中部中日記

6月20日(日)NIE新聞活用 読売こども俳句(校長先生より)

公開日
2021/06/20
更新日
2021/06/20

校長室

 「はやぶさ2」が小惑星から少しだけ持って帰った砂から、生命の秘密が解き明かされるといいますが、俳句もそれに似ていて、たった十七音の短さですが、それをつくった人の性格や暮らしぶりが、ぱっと見えてくることがあります。少ないことや小さいことは必ずしもデメリットというわけではないのです。
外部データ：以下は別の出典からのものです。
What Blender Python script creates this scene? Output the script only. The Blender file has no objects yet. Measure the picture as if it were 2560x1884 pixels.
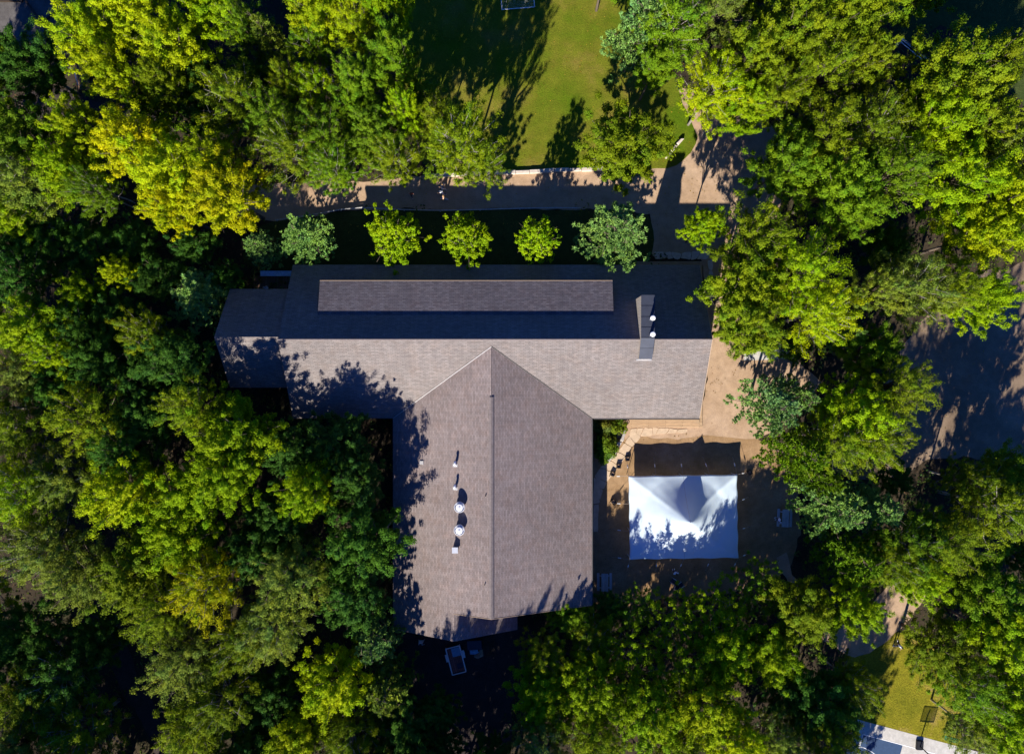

2021年6月16日(水)読売新聞朝刊の「こども俳句」を紹介します。

水まきの 手伝いの中 水遊び
(小学校5年生の作品)
※水にさわっていると、つい遊びたくなりますよね。「水まき」をしているのはおうちの人、「水遊び」をしているのは子ども。一句の中で、主語が切りかわっているのに、気がつかないほど自然につくられています。言葉のマジックにしてやられました。

えんぴつを 耳にはさんで メダカ見る
(小学校3年生の作品)
※観察日記をつけているのでしょう。えんぴつを耳にはさんでいるという細かな描写が効果的、興味津々でメダカをのぞき込んでいるところが目に浮かびます。対象を短い言葉で、しっかりと描くのが俳句の基本。そのお手本のようです。

春のあさ きれいなはっぱ よくみたい
(小学校3年生の作品)
※春は、さまざまな花の咲く季節ですが、この句ではあえて「はっぱ」に着目していますね。春は、花だけではなく、葉っぱもみずみずしい季節だと知っていることが「俳句の才能あり」です。「よくみたい」という積極性もいいですね。

ヒヤシンス ミツバチさそって フラダンス
(小学校6年生の作品)
※ヒヤシンスがミッツバチと踊っているところ、想像するとうきうきしてきます。色彩が豊かなのですよね。ヒヤシンスの水色と、ミツバチの黄色とが、目を楽しませてくれます。
春の窓辺のファンタジーに魅了されました。

さくらの木 あざやかな色 中トロだ
(小学校5生の作品)
※さくらの色を見て、中トロの色を思い出したのですね。納得する人もいれば、びっくりする人もいるでしょう。「自分はこう思う」ということを、思い切って言ってみること、大切です。私はこの句におおいに納得、中トロが食べたくなりました。

水の中 みんなを送る にじのかげ
(小学校4年生の作品)
※空のにじではなく、水にうつっているにじを詠んだのが、他の人とは違う切り口で、「おやっ」と思わせます。「みんなを送る」は子どもたちを見送っているのかな。なんだかにじが、さびしそう。夢の中のような、不思議で美しい光景です。

【名句に学ぼう】 映画の「モンタージュ」応用

みなさん、映画は好きですか?実は俳句と映画はかかわりが深いのです。俳人が映画監督から影響を受けたり、逆に映画を作る際に俳句の方法が取り入れられたりすることもあります。
山口誓子(せいし)という俳人は、視点の異なるコマをつなげる「モンタージュ」という映画の方法を、俳句に応用しようと考えました。
夏草に 機関車の車輪 来て止まる   山口誓子
まずカメラが夏草を映(うつ)し、そのあと、機関車が駅に入ってくる映像に切り替わります。続いて、線路わきの夏草が、接近する車輪の起こす風にゆらぐさまもみえてきます。まるで映画のように、イメージが頭の中で動きませんか。
 芸術ジャンルは影響を与え合います。食わず嫌いせず、さまざまなジャンルに触れてくださいね。

(読売新聞2021年6月16日朝刊より)

3年生のみなさんは、ちょうど国語で俳句を勉強したところですね。「季語」を入れ、「や」「かな」「けり」などの「切れ字」も使って俳句を詠んでみてはどうでしょか。